Tidal variability in the mesosphere and lower thermosphere due to the El Niño–Southern Oscillation

Abstract

Whole Atmosphere Community Climate Model (WACCM) simulations are used to investigate the migrating and nonmigrating tidal variability in the mesosphere and lower thermosphere (MLT) due to the El Niño–Southern Oscillation (ENSO). The most notable changes occur in the equatorial region during Northern Hemisphere winter in the diurnal migrating tide (DW1), diurnal eastward propagating nonmigrating tides with zonal wavenumbers 2 and 3 (DE2 and DE3), and the semidiurnal westward propagating nonmigrating tide with zonal wavenumber 4 (SW4).
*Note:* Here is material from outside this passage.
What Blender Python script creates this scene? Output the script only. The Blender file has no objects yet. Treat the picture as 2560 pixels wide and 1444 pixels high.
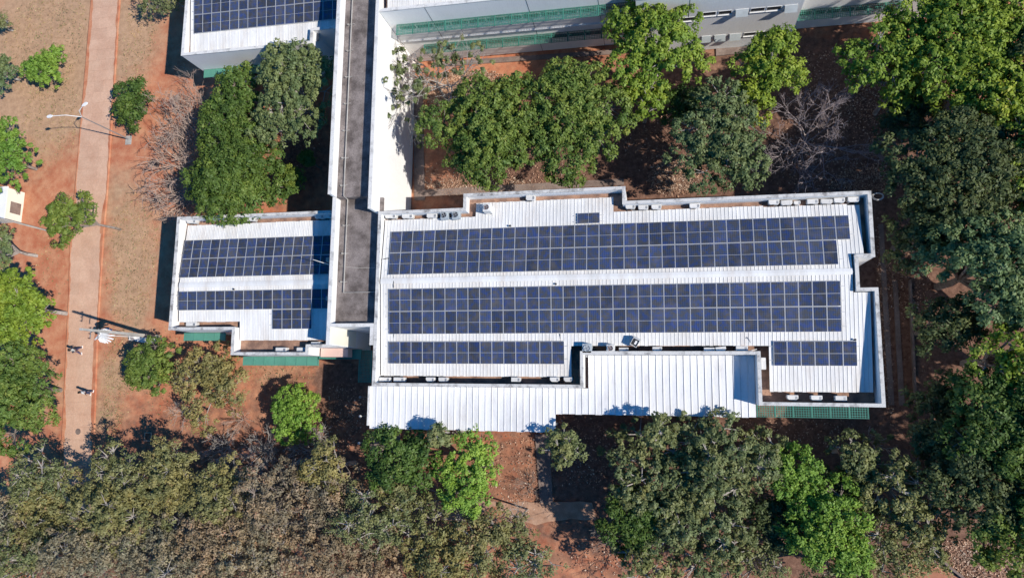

The WACCM simulations indicate that the ENSO represents a source of interannual tidal variability of ∼10–30% in the MLT. The tidal changes are attributed to changes in tropical precipitation, altered tidal propagation due to changing zonal mean zonal winds, and changes in planetary wave activity associated with the ENSO. During the El Niño phase of the ENSO the DE2 and DE3 are decreased, and the DW1 and SW4 are enhanced. The opposite response occurs during the La Niña phase of the ENSO; however, the magnitude of the tidal changes due to El Niño and La Niña are different. This is especially notable for the DE2 and DE3 which are enhanced by ∼2 K during La Niña time periods, and only reduced by ∼1 K during El Niño time periods. The results demonstrate that changing sea surface temperatures associated with the ENSO significantly impact the overall dynamics of the MLT. Our results further suggest that the ENSO is a source of significant interannual variability in the low‐latitude ionosphere and thermosphere.